** Start of PROVIDED INFORMATION **

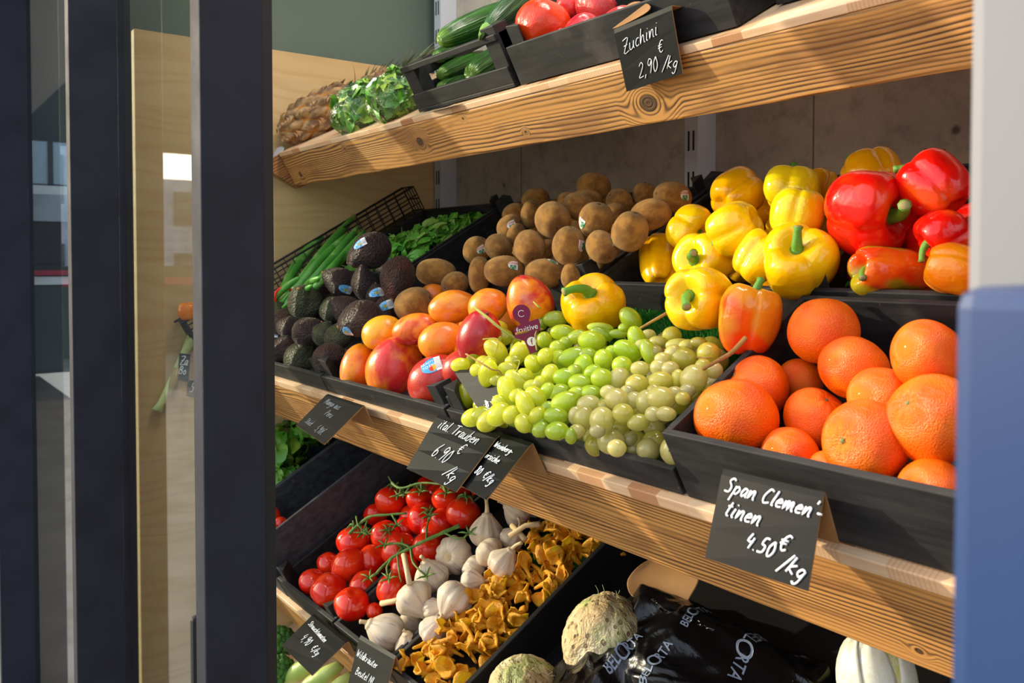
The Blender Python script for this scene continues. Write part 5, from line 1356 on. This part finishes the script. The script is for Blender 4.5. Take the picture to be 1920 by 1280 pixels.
k = len(vs); per = [i for i in range(nx)] + [j*nx+nx-1 for j in range(1, ny)] + [(ny-1)*nx+i for i in range(nx-2, -1, -1)] + [j*nx for j in range(ny-2, 0, -1)]
fs.append(tuple(reversed(per)))
bag = obj('plastic_bag', mesh('plastic_bag', vs, fs, True, [M['bag']])); bag.matrix_world = LOW.M
setp(bag, 'crumpled glossy black plastic bag with white lettering between celeriac and chicory', 'bag')
Ib = LOW.M.inverted()
def bagtext(u0, v0, u1, v1, h, size):
    p = Ib @ LOW.at(u0, v0, h); q = Ib @ LOW.at(u1, v1, h); d = (q-p); d.z = 0; L_ = d.length; d.normalize(); e = V((-d.y, d.x, 0))
    if (LOW.M.to_3x3() @ e).dot(UP) < 0 and False: e = -e
    def fn(big):
        def g_(a, b_):
            z = p + d*(a + L_/2) + e*b_; return V((z.x, z.y, bag_h(z.x, z.y) + .0016))
        return g_
    text3('BEL   RTA', size, fn(0), M['bagtext'], bag, 'lettering', .0002)
    text3('O', size*1.5, lambda a, b_: fn(0)(a - size*.02, b_ - size*.2), M['bagtext'], bag, 'lettering', .0002)
bagtext(1150, 1262, 1205, 1210, .12, .0145)
bagtext(1215, 1280, 1260, 1222, .12, .0145)
bagtext(1295, 1180, 1322, 1130, .12, .0125)
bagtext(1400, 1145, 1352, 1228, .12, .018)

def endive(u, v, rx, ry, h, lab):
    p = LOW.at(u, v, h); s = depth(p)/F
    Mx = place(iaxis(92, -10), p, (rx*s, rx*s, ry*s)); r = body('chicory', shape(lambda a, b_: sph(a, b_)*.82 + V((0, 0, .0)), 24, 16, 'chicory_heart', M['endive']), Mx, lab, 'chicory')
    for k in range(9):
        a0 = k*2.4; mb = MB(); n1, n2 = 15, 13; vs = []
        rr_ = .98 - .02*k
        for j in range(n1):
            t = j/(n1-1)
            for i in range(n2):
                q = -1+2*i/(n2-1); wd = .95*sin(pi*min(1, .12+t*.88))**.5*(1-.25*t); a = a0 + q*wd*.85
                b_ = pi*(1-.97*t)*.98; R = rr_*sin(max(.12, b_))**.75*(1 - .06*abs(q)) + .03*abs(q)**3*sin(q*9+k)
                vs.append((R*cos(a), R*sin(a), -cos(pi-b_)*1.02*1 if False else cos(b_)*1.05 + .02*cos(q*6)))
        n_ = len(vs)
        fs_ = [(j*n2+i, j*n2+i+1, (j+1)*n2+i+1, (j+1)*n2+i) for j in range(n1-1) for i in range(n2-1)]
        o = mb.add(vs, fs_).obj('leaf', M['endive_y'] if k % 4 == 2 else M['endive'], r)
        m_ = o.modifiers.new('thick', 'SOLIDIFY'); m_.thickness = .02
endive(1643, 1272, 76, 82, .06, 'white chicory head with yellow tips at the bottom right')

def bent_card(name, rows, lab, mat, parent=None, th=.0013):
    """rows: lists of (tier, u, v, h), one curved sheet"""
    P = [[t_.at(u, v, h) for (t_, u, v, h) in row] for row in rows]; O_ = P[0][0].copy()
    n1, n2 = len(P), len(P[0]); vs = [q-O_ for row in P for q in row]
    fs_ = [(j*n2+i, j*n2+i+1, (j+1)*n2+i+1, (j+1)*n2+i) for j in range(n1-1) for i in range(n2-1)]
    o = obj(name, mesh(name, vs, fs_, True, [M[mat]])); o.location = O_; m_ = o.modifiers.new('thick', 'SOLIDIFY'); m_.thickness = th
    s_ = o.modifiers.new('sub', 'SUBSURF'); s_.levels = 1; s_.render_levels = 2
    return setp(o, lab, 'card')
bent_card('kraft_card', [[(LOW,1207,1050,.13),(LOW,1180,1075,.125),(LOW,1170,1094,.12),(LOW,1182,1122,.11),(LOW,1215,1138,.105),(LOW,1240,1146,.10)],
                         [(LOW,1240,1040,.12),(LOW,1222,1075,.115),(LOW,1215,1095,.11),(LOW,1228,1125,.10),(LOW,1250,1146,.095),(LOW,1262,1155,.09)],
                         [(LOW,1320,1075,.12),(LOW,1312,1095,.115),(LOW,1305,1108,.11),(LOW,1290,1130,.10),(LOW,1278,1150,.095),(LOW,1268,1162,.09)]],
          'brown back of a curled price card below the middle shelf', 'kraft')
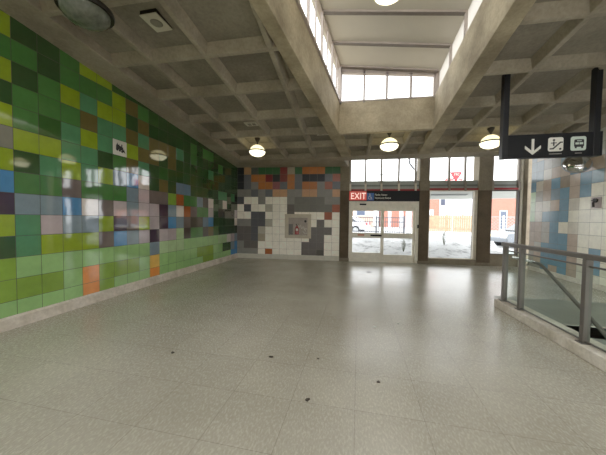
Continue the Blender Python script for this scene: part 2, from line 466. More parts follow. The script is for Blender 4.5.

** End of PROVIDED INFORMATION **

Find every line in the records above that holds the word "Python", and copy each one.

- **FINISHED ANSWER**
The Blender Python script for this scene continues. Write part 5, from line 1356 on. This part finishes the script. The script is for Blender 4.5. Take the picture to be 1920 by 1280 pixels.
Continue the Blender Python script for this scene: part 2, from line 466. More parts follow. The script is for Blender 4.5.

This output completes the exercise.